→ **Information provided**
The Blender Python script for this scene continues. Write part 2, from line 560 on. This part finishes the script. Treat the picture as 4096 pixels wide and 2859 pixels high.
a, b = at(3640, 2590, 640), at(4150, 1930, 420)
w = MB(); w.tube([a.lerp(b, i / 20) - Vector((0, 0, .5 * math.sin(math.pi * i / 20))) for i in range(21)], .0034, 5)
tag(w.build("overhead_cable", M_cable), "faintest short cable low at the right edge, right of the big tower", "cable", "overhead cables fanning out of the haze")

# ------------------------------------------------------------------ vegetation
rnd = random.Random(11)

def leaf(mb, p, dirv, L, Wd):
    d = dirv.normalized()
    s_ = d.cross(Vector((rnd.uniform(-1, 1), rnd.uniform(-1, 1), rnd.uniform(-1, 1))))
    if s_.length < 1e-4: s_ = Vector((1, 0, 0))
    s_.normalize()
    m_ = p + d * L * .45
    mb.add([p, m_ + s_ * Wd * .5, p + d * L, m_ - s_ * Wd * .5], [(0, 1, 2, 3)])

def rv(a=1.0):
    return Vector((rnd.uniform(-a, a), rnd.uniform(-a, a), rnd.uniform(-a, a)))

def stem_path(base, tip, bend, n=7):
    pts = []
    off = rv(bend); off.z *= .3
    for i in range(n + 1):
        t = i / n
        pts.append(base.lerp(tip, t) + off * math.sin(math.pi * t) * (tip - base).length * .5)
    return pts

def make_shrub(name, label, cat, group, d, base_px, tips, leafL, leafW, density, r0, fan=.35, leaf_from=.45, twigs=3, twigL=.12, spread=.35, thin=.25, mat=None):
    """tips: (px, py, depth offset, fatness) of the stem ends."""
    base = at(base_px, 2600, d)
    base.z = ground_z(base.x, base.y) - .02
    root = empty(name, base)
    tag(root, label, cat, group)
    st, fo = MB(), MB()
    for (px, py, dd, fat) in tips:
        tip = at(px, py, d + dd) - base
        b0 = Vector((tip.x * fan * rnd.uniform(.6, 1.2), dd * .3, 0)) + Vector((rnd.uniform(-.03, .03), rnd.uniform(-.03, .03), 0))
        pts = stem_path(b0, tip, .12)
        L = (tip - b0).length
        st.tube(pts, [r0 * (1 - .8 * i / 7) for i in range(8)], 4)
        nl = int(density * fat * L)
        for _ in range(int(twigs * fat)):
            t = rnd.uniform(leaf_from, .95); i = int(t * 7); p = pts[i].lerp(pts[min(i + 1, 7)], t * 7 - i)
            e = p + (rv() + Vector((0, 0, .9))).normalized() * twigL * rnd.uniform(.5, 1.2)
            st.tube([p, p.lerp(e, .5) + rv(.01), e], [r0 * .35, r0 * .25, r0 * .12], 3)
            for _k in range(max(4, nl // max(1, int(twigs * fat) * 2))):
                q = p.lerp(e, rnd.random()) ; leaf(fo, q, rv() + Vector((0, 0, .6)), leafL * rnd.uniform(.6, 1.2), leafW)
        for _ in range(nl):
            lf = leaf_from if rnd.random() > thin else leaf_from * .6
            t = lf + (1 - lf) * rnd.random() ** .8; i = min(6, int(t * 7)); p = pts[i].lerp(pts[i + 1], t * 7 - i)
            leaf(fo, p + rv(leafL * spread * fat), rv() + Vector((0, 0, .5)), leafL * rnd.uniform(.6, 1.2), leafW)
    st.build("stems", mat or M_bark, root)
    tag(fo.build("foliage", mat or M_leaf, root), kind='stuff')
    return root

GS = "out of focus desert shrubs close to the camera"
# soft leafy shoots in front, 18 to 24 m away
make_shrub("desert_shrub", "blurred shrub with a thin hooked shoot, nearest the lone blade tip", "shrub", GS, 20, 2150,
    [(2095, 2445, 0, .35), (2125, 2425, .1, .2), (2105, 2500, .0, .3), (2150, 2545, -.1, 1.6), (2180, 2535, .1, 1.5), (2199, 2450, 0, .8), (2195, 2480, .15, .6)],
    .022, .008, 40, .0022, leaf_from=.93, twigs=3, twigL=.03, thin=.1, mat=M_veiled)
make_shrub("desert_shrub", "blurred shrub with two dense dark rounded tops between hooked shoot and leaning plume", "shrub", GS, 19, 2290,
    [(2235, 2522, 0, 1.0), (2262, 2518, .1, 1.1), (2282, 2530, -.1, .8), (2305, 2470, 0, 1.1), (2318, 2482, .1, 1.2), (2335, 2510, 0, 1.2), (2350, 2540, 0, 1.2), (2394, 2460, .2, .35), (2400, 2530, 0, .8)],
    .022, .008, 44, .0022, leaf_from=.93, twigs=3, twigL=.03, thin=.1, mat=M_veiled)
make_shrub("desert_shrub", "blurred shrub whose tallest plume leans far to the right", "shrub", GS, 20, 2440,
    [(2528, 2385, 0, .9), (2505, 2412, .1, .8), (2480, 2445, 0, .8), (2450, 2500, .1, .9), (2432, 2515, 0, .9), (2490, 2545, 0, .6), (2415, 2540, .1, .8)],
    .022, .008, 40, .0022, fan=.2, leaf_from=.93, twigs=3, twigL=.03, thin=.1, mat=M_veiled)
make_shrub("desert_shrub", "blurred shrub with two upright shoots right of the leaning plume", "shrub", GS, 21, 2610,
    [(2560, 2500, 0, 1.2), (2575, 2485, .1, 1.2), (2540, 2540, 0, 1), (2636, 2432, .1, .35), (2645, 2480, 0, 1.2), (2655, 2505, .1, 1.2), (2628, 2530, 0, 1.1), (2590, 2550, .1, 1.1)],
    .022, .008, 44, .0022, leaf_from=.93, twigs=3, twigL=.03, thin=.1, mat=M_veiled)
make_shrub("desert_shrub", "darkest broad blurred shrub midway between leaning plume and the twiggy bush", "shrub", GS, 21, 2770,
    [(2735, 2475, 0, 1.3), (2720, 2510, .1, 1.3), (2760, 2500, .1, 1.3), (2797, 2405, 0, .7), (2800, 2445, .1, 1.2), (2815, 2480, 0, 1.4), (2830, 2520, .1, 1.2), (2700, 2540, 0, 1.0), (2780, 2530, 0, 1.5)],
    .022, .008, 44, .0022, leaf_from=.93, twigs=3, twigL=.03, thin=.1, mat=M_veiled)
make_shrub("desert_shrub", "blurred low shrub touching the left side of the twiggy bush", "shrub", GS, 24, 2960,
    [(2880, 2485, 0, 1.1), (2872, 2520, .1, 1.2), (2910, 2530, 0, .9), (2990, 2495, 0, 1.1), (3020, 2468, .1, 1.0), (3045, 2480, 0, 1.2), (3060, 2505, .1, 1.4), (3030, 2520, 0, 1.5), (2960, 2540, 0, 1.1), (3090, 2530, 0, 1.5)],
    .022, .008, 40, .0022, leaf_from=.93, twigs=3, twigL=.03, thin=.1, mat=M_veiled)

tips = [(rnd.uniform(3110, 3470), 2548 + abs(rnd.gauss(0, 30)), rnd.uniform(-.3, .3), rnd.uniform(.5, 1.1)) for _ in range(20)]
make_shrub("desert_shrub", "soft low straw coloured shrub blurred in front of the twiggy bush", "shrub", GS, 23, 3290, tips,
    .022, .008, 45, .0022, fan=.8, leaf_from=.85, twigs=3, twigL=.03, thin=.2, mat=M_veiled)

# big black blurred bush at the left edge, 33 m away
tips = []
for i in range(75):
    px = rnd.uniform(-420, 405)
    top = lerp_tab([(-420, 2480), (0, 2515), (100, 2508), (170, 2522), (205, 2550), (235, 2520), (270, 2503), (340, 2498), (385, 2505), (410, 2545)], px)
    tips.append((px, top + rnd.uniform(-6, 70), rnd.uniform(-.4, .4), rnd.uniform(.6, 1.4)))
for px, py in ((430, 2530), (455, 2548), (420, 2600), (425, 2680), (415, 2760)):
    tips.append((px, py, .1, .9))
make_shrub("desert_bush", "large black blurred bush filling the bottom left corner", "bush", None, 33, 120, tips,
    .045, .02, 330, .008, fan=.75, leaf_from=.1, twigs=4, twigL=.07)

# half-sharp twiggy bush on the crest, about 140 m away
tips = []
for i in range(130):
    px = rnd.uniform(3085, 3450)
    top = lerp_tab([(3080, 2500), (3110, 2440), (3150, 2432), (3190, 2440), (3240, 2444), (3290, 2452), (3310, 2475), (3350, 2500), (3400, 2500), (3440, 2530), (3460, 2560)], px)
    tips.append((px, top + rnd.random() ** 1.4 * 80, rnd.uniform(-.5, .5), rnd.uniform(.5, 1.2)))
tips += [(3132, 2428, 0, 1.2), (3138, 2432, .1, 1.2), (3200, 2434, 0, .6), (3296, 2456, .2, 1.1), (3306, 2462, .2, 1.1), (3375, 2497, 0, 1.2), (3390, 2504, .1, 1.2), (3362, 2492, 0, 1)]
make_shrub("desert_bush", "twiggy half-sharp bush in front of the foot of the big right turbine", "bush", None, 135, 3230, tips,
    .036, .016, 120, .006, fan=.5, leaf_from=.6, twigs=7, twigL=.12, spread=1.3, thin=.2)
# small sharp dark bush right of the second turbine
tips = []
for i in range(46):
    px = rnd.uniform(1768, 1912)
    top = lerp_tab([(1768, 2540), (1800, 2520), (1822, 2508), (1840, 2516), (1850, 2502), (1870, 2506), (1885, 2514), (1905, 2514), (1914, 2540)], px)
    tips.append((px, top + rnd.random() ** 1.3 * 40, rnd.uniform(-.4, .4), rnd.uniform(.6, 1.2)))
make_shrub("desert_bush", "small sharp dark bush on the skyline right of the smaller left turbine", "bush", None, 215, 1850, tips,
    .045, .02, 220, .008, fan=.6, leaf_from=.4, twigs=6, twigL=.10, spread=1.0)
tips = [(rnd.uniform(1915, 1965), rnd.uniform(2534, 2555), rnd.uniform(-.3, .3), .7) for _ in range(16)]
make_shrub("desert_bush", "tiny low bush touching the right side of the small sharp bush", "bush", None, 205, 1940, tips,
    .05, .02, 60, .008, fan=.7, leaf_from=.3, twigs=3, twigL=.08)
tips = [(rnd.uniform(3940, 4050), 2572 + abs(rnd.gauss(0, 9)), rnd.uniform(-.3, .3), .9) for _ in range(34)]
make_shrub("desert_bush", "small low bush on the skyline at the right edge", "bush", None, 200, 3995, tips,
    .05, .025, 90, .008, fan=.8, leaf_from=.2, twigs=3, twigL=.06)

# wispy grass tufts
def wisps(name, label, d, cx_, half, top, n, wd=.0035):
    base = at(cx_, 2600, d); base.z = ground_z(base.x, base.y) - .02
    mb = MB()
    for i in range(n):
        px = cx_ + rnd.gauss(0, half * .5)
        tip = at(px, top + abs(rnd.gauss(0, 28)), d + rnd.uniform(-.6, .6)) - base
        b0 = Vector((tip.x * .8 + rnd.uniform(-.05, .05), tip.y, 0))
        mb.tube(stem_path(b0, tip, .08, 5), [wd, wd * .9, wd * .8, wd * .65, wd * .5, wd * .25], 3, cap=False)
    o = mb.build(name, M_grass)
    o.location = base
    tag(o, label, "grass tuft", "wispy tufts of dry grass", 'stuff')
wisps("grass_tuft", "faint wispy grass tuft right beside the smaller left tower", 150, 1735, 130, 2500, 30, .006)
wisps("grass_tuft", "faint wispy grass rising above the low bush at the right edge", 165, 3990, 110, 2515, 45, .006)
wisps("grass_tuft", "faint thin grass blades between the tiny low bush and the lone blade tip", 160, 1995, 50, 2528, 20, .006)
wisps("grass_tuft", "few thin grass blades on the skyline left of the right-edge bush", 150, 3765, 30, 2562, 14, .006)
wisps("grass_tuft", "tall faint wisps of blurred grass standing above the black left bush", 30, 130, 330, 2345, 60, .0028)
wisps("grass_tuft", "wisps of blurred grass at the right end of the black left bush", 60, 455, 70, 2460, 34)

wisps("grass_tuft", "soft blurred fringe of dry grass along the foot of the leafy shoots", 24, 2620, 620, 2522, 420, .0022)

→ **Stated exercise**
Everything from the first line above through the line that contains "rnd = random.Random(11)" should be duplicated exactly, please, and nothing beyond it.

→ **Worked solution**
The Blender Python script for this scene continues. Write part 2, from line 560 on. This part finishes the script. Treat the picture as 4096 pixels wide and 2859 pixels high.
a, b = at(3640, 2590, 640), at(4150, 1930, 420)
w = MB(); w.tube([a.lerp(b, i / 20) - Vector((0, 0, .5 * math.sin(math.pi * i / 20))) for i in range(21)], .0034, 5)
tag(w.build("overhead_cable", M_cable), "faintest short cable low at the right edge, right of the big tower", "cable", "overhead cables fanning out of the haze")

# ------------------------------------------------------------------ vegetation
rnd = random.Random(11)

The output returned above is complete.